Problem details =>
Copy the first line of the material below and every later line through the line containing "mb.build('roof_edge_trim', m_trim, ext, bevel=.003)", without any other output.

Source excerpt =>
Start

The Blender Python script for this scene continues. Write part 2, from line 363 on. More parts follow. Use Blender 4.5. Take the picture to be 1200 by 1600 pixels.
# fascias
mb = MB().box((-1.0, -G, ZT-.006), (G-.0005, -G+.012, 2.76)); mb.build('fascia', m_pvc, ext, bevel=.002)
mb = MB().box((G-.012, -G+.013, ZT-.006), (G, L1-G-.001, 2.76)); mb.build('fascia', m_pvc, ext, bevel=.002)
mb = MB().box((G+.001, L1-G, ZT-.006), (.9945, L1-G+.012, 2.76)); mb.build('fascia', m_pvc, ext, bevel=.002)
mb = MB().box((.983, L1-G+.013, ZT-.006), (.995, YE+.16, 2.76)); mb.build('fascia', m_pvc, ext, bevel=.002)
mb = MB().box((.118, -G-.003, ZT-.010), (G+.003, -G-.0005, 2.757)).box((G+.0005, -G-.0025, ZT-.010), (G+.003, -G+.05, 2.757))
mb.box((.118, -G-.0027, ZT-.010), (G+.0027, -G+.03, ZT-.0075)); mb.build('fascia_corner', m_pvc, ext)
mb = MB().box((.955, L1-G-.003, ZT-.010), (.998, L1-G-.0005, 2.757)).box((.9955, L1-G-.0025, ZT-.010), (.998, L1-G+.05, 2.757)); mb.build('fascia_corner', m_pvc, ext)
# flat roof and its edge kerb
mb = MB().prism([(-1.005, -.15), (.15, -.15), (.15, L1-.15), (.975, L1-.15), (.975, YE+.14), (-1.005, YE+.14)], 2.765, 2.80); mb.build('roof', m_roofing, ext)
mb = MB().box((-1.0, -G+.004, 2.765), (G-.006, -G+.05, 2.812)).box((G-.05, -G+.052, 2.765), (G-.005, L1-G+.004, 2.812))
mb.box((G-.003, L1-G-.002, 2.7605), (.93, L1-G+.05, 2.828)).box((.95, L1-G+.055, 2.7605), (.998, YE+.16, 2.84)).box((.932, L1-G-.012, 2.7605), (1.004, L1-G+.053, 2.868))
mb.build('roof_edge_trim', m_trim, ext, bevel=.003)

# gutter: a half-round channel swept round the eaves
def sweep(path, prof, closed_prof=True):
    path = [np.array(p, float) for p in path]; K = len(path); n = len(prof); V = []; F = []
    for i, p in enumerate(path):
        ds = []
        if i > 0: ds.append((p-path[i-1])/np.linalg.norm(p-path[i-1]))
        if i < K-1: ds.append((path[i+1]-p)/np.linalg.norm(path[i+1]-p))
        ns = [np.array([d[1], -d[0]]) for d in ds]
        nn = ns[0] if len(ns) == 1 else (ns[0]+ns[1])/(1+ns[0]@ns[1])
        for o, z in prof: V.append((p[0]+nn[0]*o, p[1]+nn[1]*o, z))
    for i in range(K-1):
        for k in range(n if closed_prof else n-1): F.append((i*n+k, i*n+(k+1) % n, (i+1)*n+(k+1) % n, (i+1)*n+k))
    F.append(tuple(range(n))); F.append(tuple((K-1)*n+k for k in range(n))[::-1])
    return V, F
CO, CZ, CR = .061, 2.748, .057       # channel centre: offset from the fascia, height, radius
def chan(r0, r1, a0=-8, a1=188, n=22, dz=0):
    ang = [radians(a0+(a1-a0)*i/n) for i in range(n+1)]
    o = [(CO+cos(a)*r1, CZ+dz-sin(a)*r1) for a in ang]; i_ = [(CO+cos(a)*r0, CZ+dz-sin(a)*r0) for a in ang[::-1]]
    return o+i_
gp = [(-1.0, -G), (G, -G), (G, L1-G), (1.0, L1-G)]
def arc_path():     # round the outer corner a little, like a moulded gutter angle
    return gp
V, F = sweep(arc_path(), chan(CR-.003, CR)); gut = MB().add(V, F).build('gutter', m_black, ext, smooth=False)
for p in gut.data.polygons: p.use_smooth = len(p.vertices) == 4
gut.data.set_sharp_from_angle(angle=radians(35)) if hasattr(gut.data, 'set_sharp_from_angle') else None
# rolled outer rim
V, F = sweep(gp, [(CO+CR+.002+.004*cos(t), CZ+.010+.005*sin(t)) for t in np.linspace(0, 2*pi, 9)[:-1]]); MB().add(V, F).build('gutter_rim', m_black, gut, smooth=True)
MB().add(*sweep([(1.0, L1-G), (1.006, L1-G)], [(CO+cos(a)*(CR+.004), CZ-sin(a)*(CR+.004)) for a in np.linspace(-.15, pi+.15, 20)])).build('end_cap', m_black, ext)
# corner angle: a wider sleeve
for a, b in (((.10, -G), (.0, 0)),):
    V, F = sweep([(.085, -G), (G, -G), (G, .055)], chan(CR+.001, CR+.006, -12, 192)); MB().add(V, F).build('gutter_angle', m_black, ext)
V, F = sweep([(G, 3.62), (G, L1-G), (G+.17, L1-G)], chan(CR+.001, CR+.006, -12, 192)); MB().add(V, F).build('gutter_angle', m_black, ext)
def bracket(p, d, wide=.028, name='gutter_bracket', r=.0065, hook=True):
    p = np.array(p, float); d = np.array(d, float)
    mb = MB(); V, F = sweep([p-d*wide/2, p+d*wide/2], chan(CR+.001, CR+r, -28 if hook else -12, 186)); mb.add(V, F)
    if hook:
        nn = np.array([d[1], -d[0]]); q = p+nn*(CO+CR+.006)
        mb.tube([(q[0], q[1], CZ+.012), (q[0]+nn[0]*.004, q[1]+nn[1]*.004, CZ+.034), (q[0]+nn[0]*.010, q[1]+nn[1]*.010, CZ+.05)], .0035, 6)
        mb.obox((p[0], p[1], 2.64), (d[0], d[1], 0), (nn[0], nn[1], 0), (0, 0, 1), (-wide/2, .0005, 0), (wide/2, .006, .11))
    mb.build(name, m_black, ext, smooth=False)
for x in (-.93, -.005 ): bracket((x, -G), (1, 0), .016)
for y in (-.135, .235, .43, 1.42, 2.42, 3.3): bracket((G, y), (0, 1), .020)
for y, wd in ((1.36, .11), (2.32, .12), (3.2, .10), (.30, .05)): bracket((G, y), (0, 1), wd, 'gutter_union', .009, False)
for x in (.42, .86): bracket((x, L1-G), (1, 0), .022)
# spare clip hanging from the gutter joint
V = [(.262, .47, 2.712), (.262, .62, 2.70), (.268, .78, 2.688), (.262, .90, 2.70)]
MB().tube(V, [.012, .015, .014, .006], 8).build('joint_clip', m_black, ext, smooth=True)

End

Result =>
The Blender Python script for this scene continues. Write part 2, from line 363 on. More parts follow. Use Blender 4.5. Take the picture to be 1200 by 1600 pixels.
# fascias
mb = MB().box((-1.0, -G, ZT-.006), (G-.0005, -G+.012, 2.76)); mb.build('fascia', m_pvc, ext, bevel=.002)
mb = MB().box((G-.012, -G+.013, ZT-.006), (G, L1-G-.001, 2.76)); mb.build('fascia', m_pvc, ext, bevel=.002)
mb = MB().box((G+.001, L1-G, ZT-.006), (.9945, L1-G+.012, 2.76)); mb.build('fascia', m_pvc, ext, bevel=.002)
mb = MB().box((.983, L1-G+.013, ZT-.006), (.995, YE+.16, 2.76)); mb.build('fascia', m_pvc, ext, bevel=.002)
mb = MB().box((.118, -G-.003, ZT-.010), (G+.003, -G-.0005, 2.757)).box((G+.0005, -G-.0025, ZT-.010), (G+.003, -G+.05, 2.757))
mb.box((.118, -G-.0027, ZT-.010), (G+.0027, -G+.03, ZT-.0075)); mb.build('fascia_corner', m_pvc, ext)
mb = MB().box((.955, L1-G-.003, ZT-.010), (.998, L1-G-.0005, 2.757)).box((.9955, L1-G-.0025, ZT-.010), (.998, L1-G+.05, 2.757)); mb.build('fascia_corner', m_pvc, ext)
# flat roof and its edge kerb
mb = MB().prism([(-1.005, -.15), (.15, -.15), (.15, L1-.15), (.975, L1-.15), (.975, YE+.14), (-1.005, YE+.14)], 2.765, 2.80); mb.build('roof', m_roofing, ext)
mb = MB().box((-1.0, -G+.004, 2.765), (G-.006, -G+.05, 2.812)).box((G-.05, -G+.052, 2.765), (G-.005, L1-G+.004, 2.812))
mb.box((G-.003, L1-G-.002, 2.7605), (.93, L1-G+.05, 2.828)).box((.95, L1-G+.055, 2.7605), (.998, YE+.16, 2.84)).box((.932, L1-G-.012, 2.7605), (1.004, L1-G+.053, 2.868))
mb.build('roof_edge_trim', m_trim, ext, bevel=.003)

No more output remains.